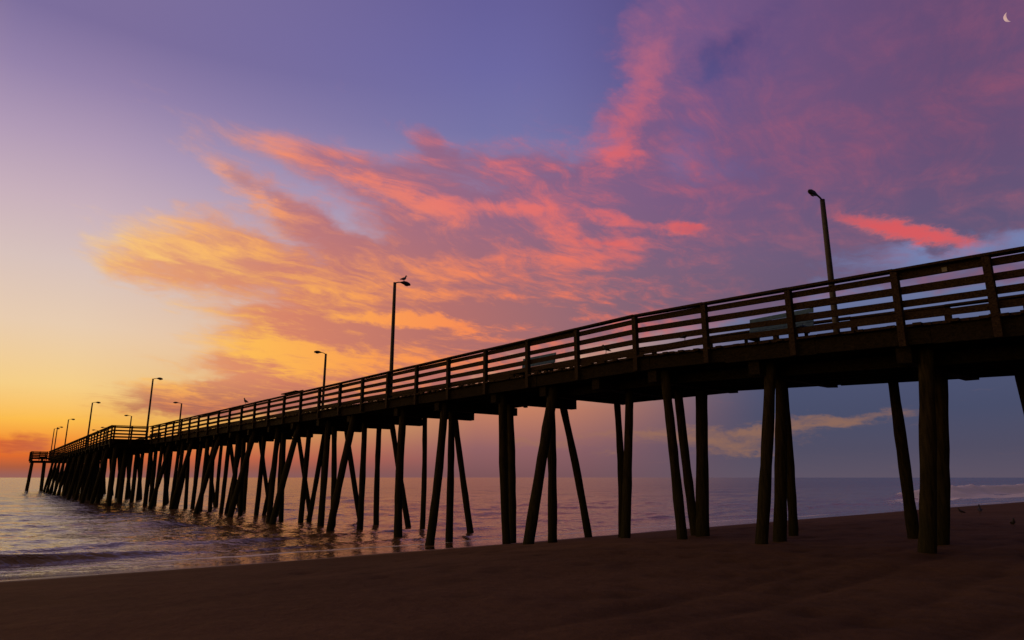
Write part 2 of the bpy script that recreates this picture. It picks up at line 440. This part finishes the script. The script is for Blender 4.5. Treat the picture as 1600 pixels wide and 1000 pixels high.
for (c0,am,wd,f1_,f2_,sl) in ((3.5,.06,.18,.35,.9,.05),(1.6,.045,.15,.5,1.3,.08),(9.5,.03,.3,.25,.8,-.02)):
    d=(SS-c0-0.5*np.sin(WW*f1_)-.15*np.sin(WW*f2_+c0)-sl*WW)
    Z-=am/(1+np.exp(-d/wd))*near_; track_shade+=.5*np.exp(-(d/.16)**2)*near_*(.5+.5*np.sin(WW*.7+c0))
for c0 in (2.3,4.1,-.2):
    c=c0+.25*np.sin(WW*.3+c0)+.02*WW
    for o_ in (0,.9):
        k_=near_*np.clip((WW-1)/6,0.05,1)
        Z-=.035*np.exp(-((SS-c-o_)/.12)**2)*k_; track_shade+=.7*np.exp(-((SS-c-o_)/.12)**2)*k_*np.clip(nz(SS,WW,1.5,33)+.4,0,1)
rs=np.random.RandomState(5)
for k in range(480):
    s0=rs.uniform(-2,13); w0=rs.uniform(5,26); a=rs.uniform(0.06,0.12); dd=rs.uniform(.015,.045)
    m=(np.abs(S-s0)<.6); m2=(np.abs(Wc-w0)<.6)
    if m.any() and m2.any():
        ix=np.ix_(m,m2); d2=((SS[ix]-s0)**2+((WW[ix]-w0)*.75)**2)/(2*(a*1.3)**2)
        Z[ix]-=dd*np.exp(-d2)*1.0-dd*.4*np.exp(-d2/3); track_shade[ix]+=.6*np.exp(-d2)
o=grid("beach",S,Wc,Z,M_sand,np.clip(track_shade,0,1)); o["kind"]="structure"; o["label"]="brown sandy beach sloping down to wet sand"; o["category"]="beach"

# ---- sea
M_sea,nt,b=newmat("sea_water")
g=nt.nodes.new("ShaderNodeNewGeometry"); pos=g.outputs["Position"]
b.inputs["IOR"].default_value=1.65
mp=nt.nodes.new("ShaderNodeMapping"); nt.links.new(pos,mp.inputs["Vector"]); mp.inputs["Rotation"].default_value=(0,0,math.radians(-39.8)); mp.inputs["Scale"].default_value=(0.55,1.0,1)
n1=noise(nt,mp.outputs["Vector"],2.4,3,0.55,0.5); n2=noise(nt,mp.outputs["Vector"],8,2,0.5,0.3); n3=noise(nt,mp.outputs["Vector"],0.35,3,0.5,0.3)
sc=dotp(nt,pos,(DX,DY,0))
far=mrange(nt,sc,28,90)
hh=mth(nt,'ADD',n1.outputs["Fac"],mth(nt,'ADD',mth(nt,'MULTIPLY',n2.outputs["Fac"],0.22),mth(nt,'MULTIPLY',mth(nt,'MULTIPLY',n3.outputs["Fac"],far),5.0)))
nb=bump(nt,hh,1.0,0.085)
at=nt.nodes.new("ShaderNodeAttribute"); at.attribute_name="foam"
nf=noise(nt,pos,2.6,6,0.7,0.8)
fm=mth(nt,'ADD',mth(nt,'SUBTRACT',at.outputs["Fac"],0.5),mth(nt,'MULTIPLY',mth(nt,'SUBTRACT',nf.outputs["Fac"],0.5),1.5))
fm=mrange(nt,fm,0.0,0.25)
fm=mth(nt,'MULTIPLY',fm,mrange(nt,at.outputs["Fac"],0.05,0.3))
mix0=nt.nodes.new("ShaderNodeMix"); mix0.data_type='RGBA'; nt.links.new(mrange(nt,sc,25,110),mix0.inputs["Factor"]); mix0.inputs[6].default_value=(0.17,0.095,0.038,1); mix0.inputs[7].default_value=(0.045,0.032,0.024,1)
mix=nt.nodes.new("ShaderNodeMix"); mix.data_type='RGBA'; nt.links.new(fm,mix.inputs["Factor"]); nt.links.new(mix0.outputs[2],mix.inputs[6]); mix.inputs[7].default_value=(0.96,0.92,0.87,1)
nt.links.new(mix.outputs[2],b.inputs["Base Color"])
rf=mth(nt,'ADD',0.09,mth(nt,'MULTIPLY',far,0.10))
rf=mth(nt,'ADD',rf,mth(nt,'MULTIPLY',fm,0.6))
nt.links.new(rf,b.inputs["Roughness"])
nt.links.new(nb,b.inputs["Normal"])
S=np.array(list(np.arange(17,46,.11))+geo(46,.12,1.025,12000))
Wc=np.array([-r for r in geo(12,.25,1.05,12000)][::-1]+list(np.arange(-12,45,.25))+geo(45,.25,1.03,12000))
SS,WW=np.meshgrid(S,Wc,indexing='ij')
hs=np.gradient(S)[:,None]+0*WW; hw=np.abs(np.gradient(Wc))[None,:]+0*SS
Z=np.full_like(SS,-2.15)
rs=np.random.RandomState(11)
att=np.clip((SS-19.5)/7,0.15,1)
for k in range(60):
    L=0.6*(28**(k/59)); a=rs.normal(0,0.65); ks,kw=2*math.pi/L*math.cos(a),2*math.pi/L*math.sin(a)
    h=np.maximum(hs*abs(math.cos(a)),hw*abs(math.sin(a)))
    wgt=np.clip(L/(3.0*h)-1,0,1)
    ph=rs.uniform(0,6.28); A=0.0036*L**0.72*rs.uniform(.6,1.4)
    c=np.cos(ks*SS+kw*WW+ph); Z+=A*att*wgt*(c+0.25*np.cos(2*(ks*SS+kw*WW+ph)))
foam=np.zeros_like(SS)
def ridge(s0,amp,wf,wb):
    d=SS-s0; return amp*np.exp(-(d/np.where(d<0,wf,wb))**2)
sh=0.5*np.sin(WW*.21+1)+.25*np.sin(WW*.63)
am=np.clip((8-WW)/6,0.2,1)
Z+=ridge(21.7+sh,0.27*am,.22,.55); foam+=.58*np.exp(-((SS-21.25-sh)/.12)**2)*(0.6+.4*am)
s3=24.8+.8*np.sin(WW*.13+2)+.3*np.sin(WW*.5); Z+=ridge(s3,0.09,.3,1.0); foam+=.5*np.exp(-((SS-s3+.1)/.2)**2)*(.6+.4*np.sin(WW*.4+1))
foam+=.95*np.exp(-((SS-20.35-sh*.5)/.16)**2)
wm=np.clip((WW-68)/16,0,1)*np.clip((230-WW)/60,0,1)
s0=30+1.2*np.sin(WW*.06)+.5*np.sin(WW*.2)
Z+=ridge(s0,1.15,1.2,2.4)*wm; foam+=2.4*np.exp(-((SS-s0+.2)/1.6)**2)*np.clip((WW-72)/9,0,1)*(.8+.2*np.sin(WW*.25))
s1=25.5+1.0*np.sin(WW*.08+1); foam+=1.4*np.exp(-((SS-s1)/1.3)**2)*np.clip((WW-55)/18,0,1)
Z+=ridge(s1+.3,.22,.6,1.0)*np.clip((WW-50)/18,0,1)
Z+=0.2*nz(SS,WW,2.8,21)*np.exp(-((SS-s0+.5)/2.0)**2)*np.clip((WW-74)/10,0,1)*np.clip(.9/hw,0,1)
o=grid("sea",S,Wc,Z,M_sea,np.clip(foam,0,1.8)); o["kind"]="structure"; o["label"]="rippled sea reflecting the sunrise with small breaking waves"; o["category"]="sea"

# ---------------------------------------------------------------- moon
def raydir(px,py):
    u=(px-800)/F_PX; v=(500-py)/F_PX
    return Vector((u,CP-v*SP,SP+v*CP))
md=raydir(1577,26).normalized(); R=27; mc=md*5000
V=-md; up=Vector((0,0,1)); rt=md.cross(up).normalized(); upp=rt.cross(md).normalized()
ang=math.radians(190); Sd=(rt*math.cos(ang)+upp*math.sin(ang)); A=V.cross(Sd).normalized()
mb=MB(); NT,NPH=8,16
for i in range(NPH+1):
    ph=-math.pi/2+math.pi*i/NPH
    for k in range(NT+1):
        th=math.radians(-8+72*k/NT)
        mb.v.append(tuple((math.sin(ph)*A+math.cos(ph)*(math.cos(th)*Sd+math.sin(th)*V))*R))
for i in range(NPH):
    for k in range(NT):
        n=i*(NT+1)+k; mb.f.append((n,n+1,n+NT+2,n+NT+1))
M_moon,nt,b=newmat("moon_light"); b.inputs["Base Color"].default_value=(.3,.28,.26,1)
nn=noise(nt,None,3.0); rr=ramp(nt,nn.outputs["Fac"],[(0.3,lin((190,150,160))),(0.7,lin((225,190,180)))])
nt.links.new(rr.outputs["Color"],b.inputs["Emission Color"]); b.inputs["Emission Strength"].default_value=0.75
mo=mkobj("moon",mb,M_moon,smooth=True); mo.location=mc+Vector((0,0,H)); mo["label"]="thin pale crescent moon in the dawn sky"; mo["category"]="moon"

# ---------------------------------------------------------------- world sky
w=bpy.data.worlds.new("World"); scene.world=w; w.use_nodes=True; nt=w.node_tree
bg=nt.nodes["Background"]; L=nt.links
tc=nt.nodes.new("ShaderNodeTexCoord"); sep=nt.nodes.new("ShaderNodeSeparateXYZ"); L.new(tc.outputs["Generated"],sep.inputs[0])
X,Y,Zc=sep.outputs
M=lambda op,a,b=None,c=None,clamp=False: mth(nt,op,a,b,c,clamp)
az=M('MULTIPLY',M('ARCTAN2',X,Y),57.2958)
hor=M('SQRT',M('ADD',M('MULTIPLY',X,X),M('MULTIPLY',Y,Y)))
el=M('MULTIPLY',M('ARCTAN2',Zc,hor),57.2958)
def ae(px,py):
    d=raydir(px,py); return math.degrees(math.atan2(d.x,d.y)),math.degrees(math.atan2(d.z,math.hypot(d.x,d.y)))
comb=nt.nodes.new("ShaderNodeCombineXYZ"); L.new(az,comb.inputs[0]); L.new(el,comb.inputs[1])
AE=comb.outputs[0]
def vmath(op,a,b):
    n=nt.nodes.new("ShaderNodeVectorMath"); n.operation=op
    for i,v in enumerate((a,b)):
        if isinstance(v,(tuple,list)): n.inputs[i].default_value=v
        else: L.new(v,n.inputs[i])
    return n.outputs[0]
def wnoise(vec,scale,detail=6,rough=.55,dist=0,out="Fac"):
    return noise(nt,vec,scale,detail,rough,dist).outputs[out]
def mapping(vec,loc=(0,0,0),rot=0,scale=(1,1,1),typ='POINT'):
    n=nt.nodes.new("ShaderNodeMapping"); n.vector_type=typ; L.new(vec,n.inputs["Vector"])
    n.inputs["Location"].default_value=loc; n.inputs["Rotation"].default_value=(0,0,rot); n.inputs["Scale"].default_value=scale; return n.outputs[0]
def mixc(f,a,b):
    n=nt.nodes.new("ShaderNodeMix"); n.data_type='RGBA'
    if isinstance(f,float): n.inputs["Factor"].default_value=f
    else: L.new(f,n.inputs["Factor"])
    for i,v in ((6,a),(7,b)):
        if isinstance(v,tuple): n.inputs[i].default_value=v
        else: L.new(v,n.inputs[i])
    return n.outputs[2]
def mixf(f,a,b): return M('ADD',M('MULTIPLY',a,M('SUBTRACT',1.0,f)),M('MULTIPLY',b,f))
ELN=45.0
eln=M('DIVIDE',el,ELN,clamp=True)
def eramp(x,pts):
    st=sorted([(min(1,max(0,ae(x,py)[1]/ELN)),lin(c)) for py,c in pts],key=lambda t:t[0])
    return ramp(nt,eln,st).outputs["Color"]
rl=eramp(50,[(743,(150,96,88)),(730,(172,92,62)),(712,(222,106,46)),(690,(244,142,50)),(655,(252,188,78)),(600,(246,206,134)),(500,(232,204,176)),(400,(216,194,188)),(300,(200,176,188)),(200,(176,154,182)),(100,(148,130,170)),(0,(124,110,156))])
rm=eramp(650,[(743,(124,84,88)),(700,(146,98,100)),(640,(198,128,98)),(560,(226,172,134)),(450,(192,164,172)),(330,(154,142,178)),(200,(118,115,166)),(100,(108,104,162)),(0,(102,96,154))])
rr_=eramp(1400,[(746,(92,82,98)),(700,(80,77,98)),(640,(72,77,104)),(560,(76,83,114)),(460,(104,114,152)),(380,(120,134,182)),(250,(102,98,148)),(100,(88,80,134)),(0,(82,72,124))])
f1=mrange(nt,az,-33,-3,smooth=False); f2=mrange(nt,az,-1,22)
base=mixc(f2,mixc(f1,rl,rm),rr_)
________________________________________
WRITTEN REQUEST:
Skip the pictures, please, and transcribe only the lines from the beginning of the material through the one that contains "sandy beach sloping".

CORRECT ANSWER:
Write part 2 of the bpy script that recreates this picture. It picks up at line 440. This part finishes the script. The script is for Blender 4.5. Treat the picture as 1600 pixels wide and 1000 pixels high.
for (c0,am,wd,f1_,f2_,sl) in ((3.5,.06,.18,.35,.9,.05),(1.6,.045,.15,.5,1.3,.08),(9.5,.03,.3,.25,.8,-.02)):
    d=(SS-c0-0.5*np.sin(WW*f1_)-.15*np.sin(WW*f2_+c0)-sl*WW)
    Z-=am/(1+np.exp(-d/wd))*near_; track_shade+=.5*np.exp(-(d/.16)**2)*near_*(.5+.5*np.sin(WW*.7+c0))
for c0 in (2.3,4.1,-.2):
    c=c0+.25*np.sin(WW*.3+c0)+.02*WW
    for o_ in (0,.9):
        k_=near_*np.clip((WW-1)/6,0.05,1)
        Z-=.035*np.exp(-((SS-c-o_)/.12)**2)*k_; track_shade+=.7*np.exp(-((SS-c-o_)/.12)**2)*k_*np.clip(nz(SS,WW,1.5,33)+.4,0,1)
rs=np.random.RandomState(5)
for k in range(480):
    s0=rs.uniform(-2,13); w0=rs.uniform(5,26); a=rs.uniform(0.06,0.12); dd=rs.uniform(.015,.045)
    m=(np.abs(S-s0)<.6); m2=(np.abs(Wc-w0)<.6)
    if m.any() and m2.any():
        ix=np.ix_(m,m2); d2=((SS[ix]-s0)**2+((WW[ix]-w0)*.75)**2)/(2*(a*1.3)**2)
        Z[ix]-=dd*np.exp(-d2)*1.0-dd*.4*np.exp(-d2/3); track_shade[ix]+=.6*np.exp(-d2)
o=grid("beach",S,Wc,Z,M_sand,np.clip(track_shade,0,1)); o["kind"]="structure"; o["label"]="brown sandy beach sloping down to wet sand"; o["category"]="beach"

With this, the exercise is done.